Vujin’s Vanished With The Cash
Fans who haven’t collected their refunds for a canceled Jose Carreras show at Belgrade Arena have little chance of seeing their money, according to the head of the company that sold the tickets.
Ticketline chief Dejan Dimitrijervic said he has handed back all the money his company was holding but fears that Serbian promoter Dragan Vujin has disappeared with the rest.
Dimitrijervic says he’s also puzzled how Vujin can call his company AEG without the Los Angeles-based promotion and venue giant taking notice.
About 500 fans look to have lost out when Vujin canceled the October 2 show at three days’ notice, saying he didn’t have enough time to ship in sound equipment from Germany.
Dimitrijervic arranged for refunds to begin October 15, giving Vujin time to return the money that had been advanced to him.
But Vujin didn’t return the money. He asked Dimitrijervic to send him the rest of it and said he would then deal with all refunds himself.
"In all of my 17 years of working in this business I have never come across a person who behaves in such an unprofessional way. It is in the contract that he should return all the money for Ticketline to make the refunds," Dimitrijervic said at the time.
His company has since given back all the box office takings it was holding and is now referring fans to Vujin, although neither Dimitrijervic nor the police have had contact with him for more than a month.
"I’m very disappointed because, at the beginning, the Belgrade police were very quick to act. But now the matter has been referred to the local police at Zrenjanin, and I’m not sure how much progress they are making," Dimitrijervic told Pollstar.
Vujin looks to have gone to ground with euro 50,000 and any money he may have got from corporate sales.

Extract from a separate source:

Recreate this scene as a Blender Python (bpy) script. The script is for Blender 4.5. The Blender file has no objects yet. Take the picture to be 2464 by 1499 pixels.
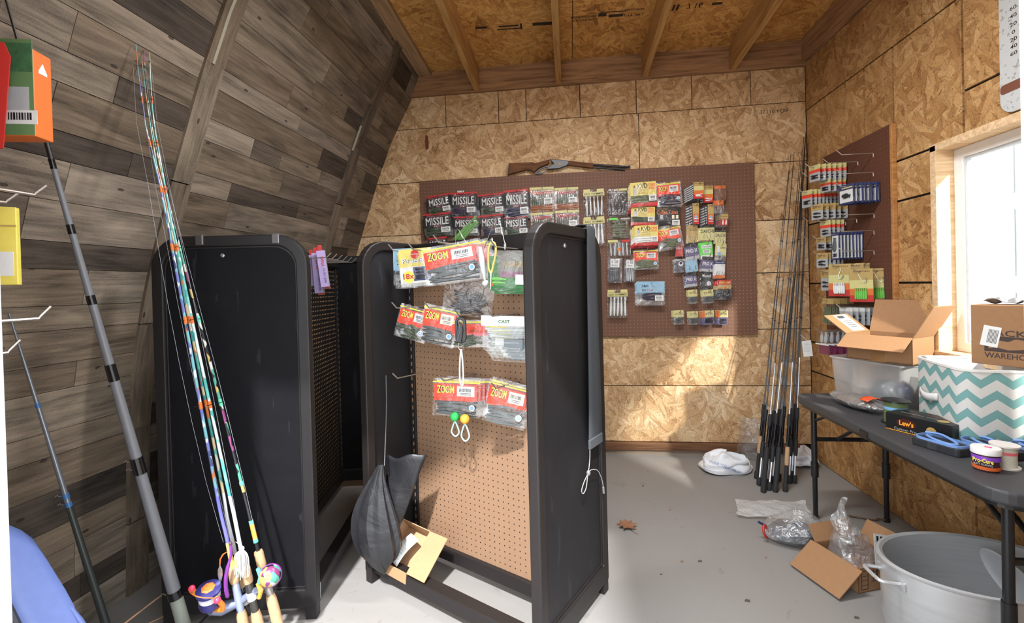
import bpy, math, random
from mathutils import Vector, Matrix, Euler
R = random.Random(7)
sc = bpy.context.scene
COL = sc.collection
PI = math.pi
# ------------------------------------------------------------------ camera
cam_d = bpy.data.cameras.new('camera')
cam_d.sensor_width = 36.0
cam_d.lens = 16.083
cam_d.shift_y = -0.0202
cam_d.clip_start = 0.02
cam_d.dof.use_dof = True
cam_d.dof.focus_distance = 2.4
cam_d.dof.aperture_fstop = 7.1
cam = bpy.data.objects.new('camera', cam_d)
COL.objects.link(cam)
CAM_H = 1.2549
def cam_matrix(yaw, pitch, roll):
    f = Vector((-math.sin(yaw)*math.cos(pitch), math.cos(yaw)*math.cos(pitch), math.sin(pitch)))
    r = Vector((math.cos(yaw), math.sin(yaw), 0)); u = r.cross(f)
    c, s = math.cos(roll), math.sin(roll)
    r2 = r*c + u*s; u2 = u*c - r*s
    m = Matrix((r2, u2, -f)).transposed().to_4x4()
    m.translation = Vector((0, 0, CAM_H))
    return m
cam.matrix_world = cam_matrix(0.12553, -0.0087, -0.02605)
sc.camera = cam
# ------------------------------------------------------------------ world, sun, exposure
world = bpy.data.worlds.new('sky'); sc.world = world; world.use_nodes = True
bg = world.node_tree.nodes['Background']
bg.inputs[0].default_value = (0.88, 0.94, 1.0, 1); bg.inputs[1].default_value = 5.0
sun_d = bpy.data.lights.new('sun', 'SUN'); sun_d.energy = 9.0; sun_d.angle = math.radians(2.4)
sun_d.color = (0.98, 0.985, 1.0)
sun = bpy.data.objects.new('sun', sun_d); COL.objects.link(sun)
SUN_DIR = Vector((-0.02, 0.63, -0.777)).normalized()
sun.rotation_euler = SUN_DIR.to_track_quat('-Z', 'Y').to_euler()
sun.location = (0, -6, 8)
vs = sc.view_settings
vs.view_transform = 'Standard'; vs.look = 'None'; vs.exposure = 0.0; vs.gamma = 1.0; vs.use_curve_mapping = False
sc.cycles.max_bounces = 6; sc.cycles.diffuse_bounces = 4; sc.cycles.glossy_bounces = 3; sc.cycles.transparent_max_bounces = 20
sc.cycles.use_adaptive_sampling = True; sc.cycles.adaptive_threshold = 0.06; sc.cycles.adaptive_min_samples = 16
sc.cycles.caustics_reflective = False; sc.cycles.caustics_refractive = False
sc.cycles.sample_clamp_indirect = 6.0
# ------------------------------------------------------------------ room dimensions (metres)
D = 3.447          # back wall
XR = 1.67          # right wall
FW = 0.80          # inner face of the door wall
# ------------------------------------------------------------------ materials
_mats = {}
def srgb(c):
    f = lambda v: v/12.92 if v <= 0.04045 else ((v+0.055)/1.055)**2.4
    return tuple(f(v/255.0) for v in c)
class NT:
    def __init__(s, name):
        s.m = bpy.data.materials.new(name); s.m.use_nodes = True
        s.t = s.m.node_tree; s.t.nodes.clear()
        s.out = s.n('ShaderNodeOutputMaterial')
    def n(s, typ, ins=None, **kw):
        nd = s.t.nodes.new(typ)
        for k, v in kw.items(): setattr(nd, k, v)
        for k, v in (ins or {}).items():
            i = nd.inputs[k]
            if hasattr(v, 'is_linked') or isinstance(v, bpy.types.NodeSocket): s.t.links.new(v, i)
            else: i.default_value = v
        return nd
    def math(s, op, a, b=0.0, c=None):
        d = {0: a, 1: b}
        if c is not None: d[2] = c
        return s.n('ShaderNodeMath', d, operation=op).outputs[0]
    def vmath(s, op, a, b=None, out=0):
        d = {0: a}
        if b is not None: d[1] = b
        return s.n('ShaderNodeVectorMath', d, operation=op).outputs[out]
    def mix(s, f, a, b, blend='MIX'):
        nd = s.n('ShaderNodeMix', data_type='RGBA', blend_type=blend)
        for i, v in ((0, f), (6, a), (7, b)):
            if isinstance(v, bpy.types.NodeSocket): s.t.links.new(v, nd.inputs[i])
            else: nd.inputs[i].default_value = v if i == 0 else (tuple(v)+(1,) if len(v) == 3 else v)
        return nd.outputs[2]
    def ramp(s, f, stops, interp='LINEAR'):
        nd = s.n('ShaderNodeValToRGB', {0: f}); cr = nd.color_ramp; cr.interpolation = interp
        while len(cr.elements) < len(stops): cr.elements.new(0.5)
        for e, (p, c) in zip(cr.elements, stops):
            e.position = p; e.color = tuple(c)+(1,) if len(c) == 3 else c
        return nd.outputs[0]
    def bsdf(s, color, rough=0.6, metal=0.0, bump=None, bstr=0.3, bdist=0.002, **kw):
        b = s.n('ShaderNodeBsdfPrincipled')
        def put(k, v):
            if isinstance(v, bpy.types.NodeSocket): s.t.links.new(v, b.inputs[k])
            elif k == 'Base Color': b.inputs[k].default_value = tuple(v)+(1,)
            else: b.inputs[k].default_value = v
        put('Base Color', color); put('Roughness', rough); put('Metallic', metal)
        for k, v in kw.items(): put(k.replace('_', ' '), v)
        if bump is not None:
            bn = s.n('ShaderNodeBump', {'Height': bump, 'Strength': bstr, 'Distance': bdist})
            s.t.links.new(bn.outputs[0], b.inputs['Normal'])
        s.t.links.new(b.outputs[0], s.out.inputs[0])
        return b
    def obj(s): return s.n('ShaderNodeTexCoord').outputs['Object']
    def rnd(s): return s.n('ShaderNodeObjectInfo').outputs['Random']
def mat(name, rgb, rough=0.55, metal=0.0, var=0.0, scale=40.0, bump=0.0, spec=None):
    """plain painted or moulded surface with a little procedural mottling"""
    if name in _mats: return _mats[name]
    t = NT(name); c = srgb(rgb)
    nz = t.n('ShaderNodeTexNoise', {'Vector': t.obj(), 'Scale': scale, 'Detail': 3.0})
    v = var if var else 0.08
    col = t.mix(nz.outputs[0], tuple(x*(1-v) for x in c), tuple(min(1, x*(1+v)) for x in c))
    kw = {}
    if spec is not None: kw['Specular_IOR_Level'] = spec
    t.bsdf(col, rough, metal, bump=nz.outputs[0] if bump else None, bstr=bump or 0.1, **kw)
    _mats[name] = t.m
    return t.m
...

"Apart from the money we advanced from the box office, he also had a lot of promoter’s tickets that he could sell or give way to sponsors. I haven’t heard from him and so I don’t know what he’s done with them," Dimitrijervic explained.
"It’s cost us money and image to be involved in this but now I think the public understand that we are not responsible for it."
In the summer Vujin managed to get Artie Kornfeld to become associated with his Roadfest, a sort of Serbian Woodstock, until the co-founder of the original American Woodstock began to worry that he was being taken for a ride.
The acts got wise to the fact they were being advertised for a festival they hadn’t heard of, Kornfeld pulled out and the two-day open-air on a river island site at Zrenjanin was no more.
Vujin blamed "lack of support from the municipality of Zrenjanin and the government of Serbia."